What the task requires: Extract each line of the data and write it out again exactly.

Source excerpt:
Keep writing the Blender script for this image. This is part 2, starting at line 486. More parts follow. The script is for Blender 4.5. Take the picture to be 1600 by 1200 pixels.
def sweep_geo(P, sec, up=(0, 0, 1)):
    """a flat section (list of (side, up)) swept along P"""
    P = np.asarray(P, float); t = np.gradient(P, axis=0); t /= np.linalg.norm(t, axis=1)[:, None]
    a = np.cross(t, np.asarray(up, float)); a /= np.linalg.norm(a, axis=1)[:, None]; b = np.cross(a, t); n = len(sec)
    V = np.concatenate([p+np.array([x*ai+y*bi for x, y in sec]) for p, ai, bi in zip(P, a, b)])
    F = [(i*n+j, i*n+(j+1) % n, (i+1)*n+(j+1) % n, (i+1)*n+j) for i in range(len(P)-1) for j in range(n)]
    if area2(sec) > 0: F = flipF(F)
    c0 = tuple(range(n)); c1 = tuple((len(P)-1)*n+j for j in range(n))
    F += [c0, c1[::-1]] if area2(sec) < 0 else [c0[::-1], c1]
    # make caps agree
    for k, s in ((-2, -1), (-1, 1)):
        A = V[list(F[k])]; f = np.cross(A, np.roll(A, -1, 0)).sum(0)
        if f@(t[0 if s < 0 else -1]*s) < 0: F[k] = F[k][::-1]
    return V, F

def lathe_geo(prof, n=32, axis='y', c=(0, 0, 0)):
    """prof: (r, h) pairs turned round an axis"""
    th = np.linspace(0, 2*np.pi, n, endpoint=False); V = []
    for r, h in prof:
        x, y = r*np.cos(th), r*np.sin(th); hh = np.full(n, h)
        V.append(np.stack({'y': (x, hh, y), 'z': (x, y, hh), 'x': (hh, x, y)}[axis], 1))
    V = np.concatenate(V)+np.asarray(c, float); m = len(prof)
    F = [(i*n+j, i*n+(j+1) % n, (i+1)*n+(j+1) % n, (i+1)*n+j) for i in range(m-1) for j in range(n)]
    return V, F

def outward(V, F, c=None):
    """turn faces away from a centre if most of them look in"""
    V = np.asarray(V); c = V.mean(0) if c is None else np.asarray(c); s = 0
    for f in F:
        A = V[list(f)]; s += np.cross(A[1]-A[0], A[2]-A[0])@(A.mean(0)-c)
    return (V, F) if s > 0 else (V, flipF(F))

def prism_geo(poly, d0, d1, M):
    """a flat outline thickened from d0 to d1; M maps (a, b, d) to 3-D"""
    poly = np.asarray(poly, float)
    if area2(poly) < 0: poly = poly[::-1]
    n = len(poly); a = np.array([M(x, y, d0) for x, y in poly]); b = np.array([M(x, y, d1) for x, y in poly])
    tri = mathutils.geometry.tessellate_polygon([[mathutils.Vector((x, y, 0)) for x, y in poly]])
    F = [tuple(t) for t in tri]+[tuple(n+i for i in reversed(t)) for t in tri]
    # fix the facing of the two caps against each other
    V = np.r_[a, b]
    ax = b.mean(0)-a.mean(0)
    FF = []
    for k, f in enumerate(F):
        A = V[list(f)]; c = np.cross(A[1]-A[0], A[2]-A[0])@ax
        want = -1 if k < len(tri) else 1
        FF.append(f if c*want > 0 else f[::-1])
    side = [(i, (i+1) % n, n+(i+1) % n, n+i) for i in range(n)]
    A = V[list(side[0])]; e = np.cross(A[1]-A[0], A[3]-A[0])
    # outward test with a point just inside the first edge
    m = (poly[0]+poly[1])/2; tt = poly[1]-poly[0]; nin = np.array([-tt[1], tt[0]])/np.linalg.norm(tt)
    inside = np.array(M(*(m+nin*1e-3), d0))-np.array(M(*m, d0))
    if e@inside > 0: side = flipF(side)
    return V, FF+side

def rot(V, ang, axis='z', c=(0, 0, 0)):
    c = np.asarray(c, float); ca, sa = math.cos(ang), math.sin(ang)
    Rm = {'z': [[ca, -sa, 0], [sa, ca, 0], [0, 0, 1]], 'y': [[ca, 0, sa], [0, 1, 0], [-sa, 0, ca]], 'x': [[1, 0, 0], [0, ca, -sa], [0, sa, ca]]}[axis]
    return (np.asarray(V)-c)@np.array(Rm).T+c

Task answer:
Keep writing the Blender script for this image. This is part 2, starting at line 486. More parts follow. The script is for Blender 4.5. Take the picture to be 1600 by 1200 pixels.
def sweep_geo(P, sec, up=(0, 0, 1)):
    """a flat section (list of (side, up)) swept along P"""
    P = np.asarray(P, float); t = np.gradient(P, axis=0); t /= np.linalg.norm(t, axis=1)[:, None]
    a = np.cross(t, np.asarray(up, float)); a /= np.linalg.norm(a, axis=1)[:, None]; b = np.cross(a, t); n = len(sec)
    V = np.concatenate([p+np.array([x*ai+y*bi for x, y in sec]) for p, ai, bi in zip(P, a, b)])
    F = [(i*n+j, i*n+(j+1) % n, (i+1)*n+(j+1) % n, (i+1)*n+j) for i in range(len(P)-1) for j in range(n)]
    if area2(sec) > 0: F = flipF(F)
    c0 = tuple(range(n)); c1 = tuple((len(P)-1)*n+j for j in range(n))
    F += [c0, c1[::-1]] if area2(sec) < 0 else [c0[::-1], c1]
    # make caps agree
    for k, s in ((-2, -1), (-1, 1)):
        A = V[list(F[k])]; f = np.cross(A, np.roll(A, -1, 0)).sum(0)
        if f@(t[0 if s < 0 else -1]*s) < 0: F[k] = F[k][::-1]
    return V, F

def lathe_geo(prof, n=32, axis='y', c=(0, 0, 0)):
    """prof: (r, h) pairs turned round an axis"""
    th = np.linspace(0, 2*np.pi, n, endpoint=False); V = []
    for r, h in prof:
        x, y = r*np.cos(th), r*np.sin(th); hh = np.full(n, h)
        V.append(np.stack({'y': (x, hh, y), 'z': (x, y, hh), 'x': (hh, x, y)}[axis], 1))
    V = np.concatenate(V)+np.asarray(c, float); m = len(prof)
    F = [(i*n+j, i*n+(j+1) % n, (i+1)*n+(j+1) % n, (i+1)*n+j) for i in range(m-1) for j in range(n)]
    return V, F

def outward(V, F, c=None):
    """turn faces away from a centre if most of them look in"""
    V = np.asarray(V); c = V.mean(0) if c is None else np.asarray(c); s = 0
    for f in F:
        A = V[list(f)]; s += np.cross(A[1]-A[0], A[2]-A[0])@(A.mean(0)-c)
    return (V, F) if s > 0 else (V, flipF(F))

def prism_geo(poly, d0, d1, M):
    """a flat outline thickened from d0 to d1; M maps (a, b, d) to 3-D"""
    poly = np.asarray(poly, float)
    if area2(poly) < 0: poly = poly[::-1]
    n = len(poly); a = np.array([M(x, y, d0) for x, y in poly]); b = np.array([M(x, y, d1) for x, y in poly])
    tri = mathutils.geometry.tessellate_polygon([[mathutils.Vector((x, y, 0)) for x, y in poly]])
    F = [tuple(t) for t in tri]+[tuple(n+i for i in reversed(t)) for t in tri]
    # fix the facing of the two caps against each other
    V = np.r_[a, b]
    ax = b.mean(0)-a.mean(0)
    FF = []
    for k, f in enumerate(F):
        A = V[list(f)]; c = np.cross(A[1]-A[0], A[2]-A[0])@ax
        want = -1 if k < len(tri) else 1
        FF.append(f if c*want > 0 else f[::-1])
    side = [(i, (i+1) % n, n+(i+1) % n, n+i) for i in range(n)]
    A = V[list(side[0])]; e = np.cross(A[1]-A[0], A[3]-A[0])
    # outward test with a point just inside the first edge
    m = (poly[0]+poly[1])/2; tt = poly[1]-poly[0]; nin = np.array([-tt[1], tt[0]])/np.linalg.norm(tt)
    inside = np.array(M(*(m+nin*1e-3), d0))-np.array(M(*m, d0))
    if e@inside > 0: side = flipF(side)
    return V, FF+side

def rot(V, ang, axis='z', c=(0, 0, 0)):
    c = np.asarray(c, float); ca, sa = math.cos(ang), math.sin(ang)
    Rm = {'z': [[ca, -sa, 0], [sa, ca, 0], [0, 0, 1]], 'y': [[ca, 0, sa], [0, 1, 0], [-sa, 0, ca]], 'x': [[1, 0, 0], [0, ca, -sa], [0, sa, ca]]}[axis]
    return (np.asarray(V)-c)@np.array(Rm).T+c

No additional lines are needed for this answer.